Once you know what you want to do, the next question is, how can you do it? Keep in mind that there will be a life after the issuance. Thus, besides the questions what technology you will use to tokenize the asset and distribute the tokens, you need to think further.

How will you enable secondary trading and how will you enforce trading restrictions? Also, how will you pay dividends or interest to your investors? Will you pay in fiat or cryptocurrency? Mostly, these issues are governed by smart contracts.

Another issue that often pops up is, what happens if an investor loses his/her private key? Can inaccessible shares be reissued?

Step 2: Build up your team

You don’t know everything yourself, and it’s way too much work for one person anyway. Thus, you will need experts from all three fields: business, legal and tech. Preferably, they will already have had STO experiences. But considering how young the industry is, people with STO experience are a rare breed.

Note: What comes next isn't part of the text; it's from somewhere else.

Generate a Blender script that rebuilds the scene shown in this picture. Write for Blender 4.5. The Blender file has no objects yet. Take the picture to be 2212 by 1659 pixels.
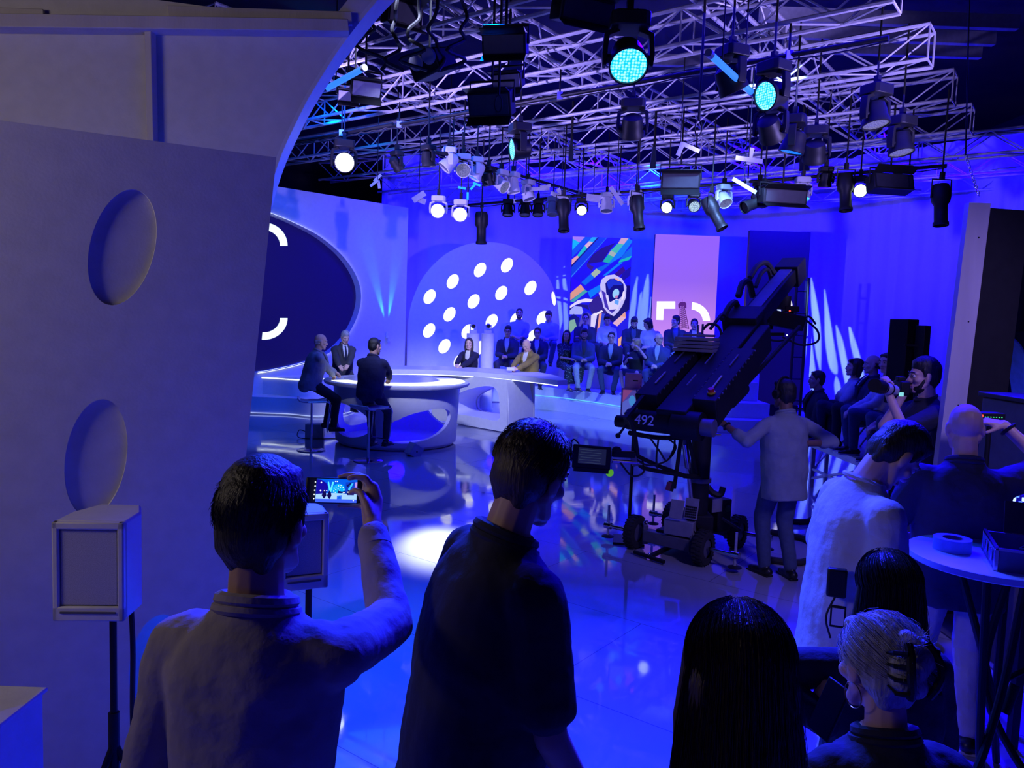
import bpy, math, random
from mathutils import Vector as V, Matrix
from mathutils.geometry import delaunay_2d_cdt, tessellate_polygon
random.seed(7)
R = math.radians
PI = math.pi
sc = bpy.context.scene
COL = sc.collection

# ------------------------------------------------------------------ camera
W, H, F = 2212.0, 1659.0, 1661.0
EYE = V((0, 0, 2.1))
PITCH, ROLL = R(4.7), R(2.0)
_f = V((0, math.cos(PITCH), -math.sin(PITCH)))
_u0 = V((0, math.sin(PITCH), math.cos(PITCH)))
_r0 = V((1, 0, 0))
_r = _r0 * math.cos(ROLL) + _u0 * math.sin(ROLL)
_u = _u0 * math.cos(ROLL) - _r0 * math.sin(ROLL)
cam_d = bpy.data.cameras.new('camera')
cam = bpy.data.objects.new('camera', cam_d)
COL.objects.link(cam)
cam_d.sensor_width = 36
cam_d.lens = F / W * 36
cam_d.clip_start = 0.05
cam_d.clip_end = 200
cam.matrix_world = Matrix(((_r.x, _u.x, -_f.x, 0), (_r.y, _u.y, -_f.y, 0), (_r.z, _u.z, -_f.z, EYE.z), (0, 0, 0, 1)))
sc.camera = cam


def ray(px, py):
    return _f + _r * ((px - W / 2) / F) + _u * ((H / 2 - py) / F)


def P(px, py, d):          # the point at forward distance d seen at a place in the photograph
    q = ray(px, py)
    return EYE + q * (d / q.y)


def G(px, py, z=0.0):      # the same on the horizontal plane z
    q = ray(px, py)
    return EYE + q * ((z - EYE.z) / q.z)


def PL(px, py, o, n):      # the same on a plane
    q = ray(px, py)
    return EYE + q * ((o - EYE).dot(n) / q.dot(n))


# ------------------------------------------------------------------ world, exposure, lights
sc.view_settings.view_transform = 'Standard'
sc.view_settings.look = 'None'
sc.view_settings.exposure = 0.0
sc.view_settings.gamma = 1.0
sc.view_settings.use_curve_mapping = False
sc.cycles.use_denoising = True
sc.cycles.max_bounces = 6
sc.cycles.sample_clamp_indirect = 4.0
wd = bpy.data.worlds.new('studio_dark')
sc.world = wd
wd.use_nodes = True
wd.node_tree.nodes['Background'].inputs[0].default_value = (0.010, 0.002, 0.17, 1)
wd.node_tree.nodes['Background'].inputs[1].default_value = 0.30


def light(name, kind, loc, target, col, power, size=0.2, size_y=None, angle=40, blend=0.3):
    d = bpy.data.lights.new(name, kind)
    o = bpy.data.objects.new(name, d)
    COL.objects.link(o)
    o.location = loc
    if target is not None:
        o.rotation_euler = (V(target) - V(loc)).to_track_quat('-Z', 'Y').to_euler()
    d.color = col
    d.energy = power
    if kind == 'AREA':
        d.shape = 'RECTANGLE'
        d.size = size
        d.size_y = size_y or size
    else:
        d.shadow_soft_size = size
    if kind == 'SPOT':
        d.spot_size = R(angle)
        d.spot_blend = blend
    return o


BLUE = (0.006, 0.0, 1.0)
AZURE = (0.0, 0.09, 1.0)
# flood bars in the grid wash the curtain
for i, (x, y) in enumerate(((-0.6, 17.2), (2.6, 18.0), (5.6, 17.0), (8.0, 15.0))):
    light('curtain_flood', 'AREA', (x, y, 5.9), (x * 1.06 + 0.25, y + 3.9, 2.6), BLUE, 620, 2.2, 0.4)
# deep blue wash from the grid over the stage, azure on its left
light('stage_wash', 'AREA', (2.6, 9.0, 5.2), (2.2, 8.6, 0), BLUE, 260, 4.0, 4.0)
for x, y, tx, ty, c, e in ((3.2, 7.2, 1.8, 2.4, BLUE, 4200), (1.6, 7.4, 0.8, 2.2, BLUE, 4200), (4.4, 6.6, 2.8, 3.4, BLUE, 1800), (-0.4, 7.4, -0.3, 2.6, (0.0, 0.075, 1.0), 2200), (-1.5, 7.0, -0.8, 3.8, (0.01, 0.09, 1.0), 1600)):
    light('front_wash', 'SPOT', (x, y, 5.25), (tx, ty, 0), c, e, 0.07, angle=58, blend=1.0)
light('stage_wash', 'AREA', (-1.8, 12.0, 5.2), (-2.0, 12.6, 0), (0.01, 0.10, 1.0), 110, 3.0, 3.0)
# key light on the presenters
light('key_spot', 'SPOT', (-1.2, 6.8, 5.6), (-1.5, 14.0, 1.2), (0.55, 0.60, 1.0), 3600, 0.25, angle=30, blend=0.6)
light('key_spot', 'SPOT', (3.6, 8.6, 5.6), (0.2, 15.6, 1.5), (0.64, 0.62, 1.0), 1700, 0.2, angle=16, blend=0.5)
# azure light on the audience and the steps
light('audience_spot', 'SPOT', (3.4, 9.8, 5.6), (2.4, 17.2, 1.0), (0.22, 0.42, 1.0), 4200, 0.2, angle=34, blend=0.5)
# azure light on the screen wall and the dotted arch
light('wall_spot', 'SPOT', (-2.6, 11.2, 5.6), (-4.8, 16.8, 2.6), (0.0, 0.075, 1.0), 1000, 0.2, angle=70, blend=0.8)
light('wall_spot', 'SPOT', (-3.2, 13.0, 5.6), (-1.9, 19.4, 3.0), (0.0, 0.24, 1.0), 480, 0.2, angle=40, blend=0.7)
light('wall_spot', 'SPOT', (3.0, 17.6, 5.7), (3.9, 22.3, 4.5), (0.0, 0.16, 1.0), 520, 0.2, angle=60, blend=0.9)
# white back light falling on the stage floor
light('back_spot', 'SPOT', (-1.15, 13.2, 4.5), (-0.62, 6.95, 0), (0.8, 0.88, 1.0), 26000, 0.1, angle=7, blend=1.0)
# unseen dim warm lamp, set out of frame left, on the back of the portal
light('unseen_lamp', 'AREA', (-3.2, 1.3, 2.9), (-1.5, 3.0, 2.0), (1.0, 0.82, 0.72), 16, 0.8, 0.6)
light('unseen_lamp', 'SPOT', (3.3, 1.6, 4.4), (3.05, 5.6, 1.5), (0.36, 0.27, 1.0), 520, 0.3, angle=46, blend=0.8)  # violet lamp added out of view to brighten the post
# blue rim light on the people by the camera
light('rim_spot', 'SPOT', (0.4, 6.2, 5.2), (0.75, 1.7, 1.5), (0.03, 0.03, 1.0), 3200, 0.1, angle=46, blend=0.8)
light('rim_spot', 'SPOT', (0.6, 5.2, 5.0), (1.3, 2.2, 1.5), (0.05, 0.10, 1.0), 500, 0.1, angle=40, blend=0.8)
# violet uplight on the grid
for x, y, tx, ty in ((5.6, 6.6, 1.5, 11.5), (-3.4, 9.6, 0.5, 12.5)):
    light('grid_uplight', 'SPOT', (x, y, 3.2), (tx, ty, 6.2), (0.36, 0.28, 1.0), 1900, 0.1, angle=84, blend=0.8)

# ------------------------------------------------------------------ materials
_mats = {}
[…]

No big deal, it’s not rocket science. You need people who understand the fundamentals. For the details, you can work with external service providers that are specialized in STOs.

Step 3: Select external service providers

One of the main advantages of STOs compared to IPOs is that you don’t need an investment bank. Everyone who has ever worked with an investment bank knows about their exorbitant fees. Service providers involved in STOs are not Father Christmas either, but they will be significantly cheaper.


Unless you can get experienced people to work for you in-house, you will need an STO advisor who has been through the process before. That should be someone with a proven track record. In Liechtenstein, there are several STO advisors, for example Bank Frick. Just shop around and see who you feel comfortable with.

Lawyer and compliance provider

While a lawyer will assist you with the general legalities, such as setting up a legal entity, register with the FMA, and formulating contracts, the compliance provider will be your partner on the tech side.

A compliance provider is essentially a platform that investors can log into and access information relevant to the offering. Investors then go through a compliance process that guides them through the entire process from investor onboarding and payment of funds, to receiving their tokens. The compliance provider hereby ensures that relevant laws, for example KYC and AML rules, are being followed.

Always ask for a tech demo before you sign up with a compliance provider and discuss it with your lawyer.

You should be able to manage the entire lifecycle via this compliance provider; not only the issuance but also everything that comes afterward.

Although you can work with the same compliance provider from start until the end, you want to be able to change your compliance provider – just in case things don’t work out as planned. Thus, if your token won’t work anymore after changing the provider, don’t choose this provider. Flexibility is key in a young market.

The compliance provider also needs to support the blockchain of your choice. Currently, Ethereum and Stellar are the two most popular blockchains for asset tokenization. When selecting a blockchain, the main considerations are the issuance costs and how easy it is to issue the token.


Brokers can help you to find investors. You may not necessarily have to work with a broker if your network is strong enough to find investors by yourself. Brokers usually charge a percentage of the raised amount as brokerage fees. In most markets, brokers need to be licensed. That’s no different in Liechtenstein.

Step 4: Structure the offering

At this point, you are putting the business, legal and tech considerations outlined in step one into a concrete offering. Your offering needs to make business sense, be legally compliant, technically feasible, and also make sense to potential investors.

The structuring process can quite simple or incredibly complex. It mostly depends on the asset that you want to tokenize. If the underlying asset is startup equity, say in form of non-voting common stock, this can be relatively straightforward. If you are tokenizing assets with complex future cashflows, it could become a lot more complicated.

Step 5: Select a Security Token Exchange

 You don’t have to list your token on an exchange. But listing it can provide liquidity. It will also make your token more attractive for investors.

Keep in mind, that an exchange needs to be licensed to list security tokens. Casual “crypto exchanges” won’t do the job, the exchange needs to support a security token standard.

The Liechtenstein Crypto Exchange LCX is licensed to trade payment and utility tokens, but not yet security tokens. However, LCX plans to launch “LCX Exchange,” a trading platform for security tokens and other crypto assets. In order to fulfill the requirements of the FMA to be able to trade security tokens, LCX has increased its nominal capital from 100,000 CHF to 1,000,000 CHF. Thus, it’s likely you can soon list security tokens in Liechtenstein.

Most exchanges have their own listing standards and are selective which tokens they list. Also, the due diligence process can take a long time. Therefore, it’s important to engage with exchanges early in the process. You don’t want to go through steps one to four, just to discover later on that your token offering does not meet any platform’s listing requirements.

There is a lot more to know about STOs, but roughly, this is the process you will follow. STOs are still young, and many aspects are not yet clear. Liechtenstein’s upcoming Blockchain Act will provide guidance and legal security, making the country an ideal location for STOs.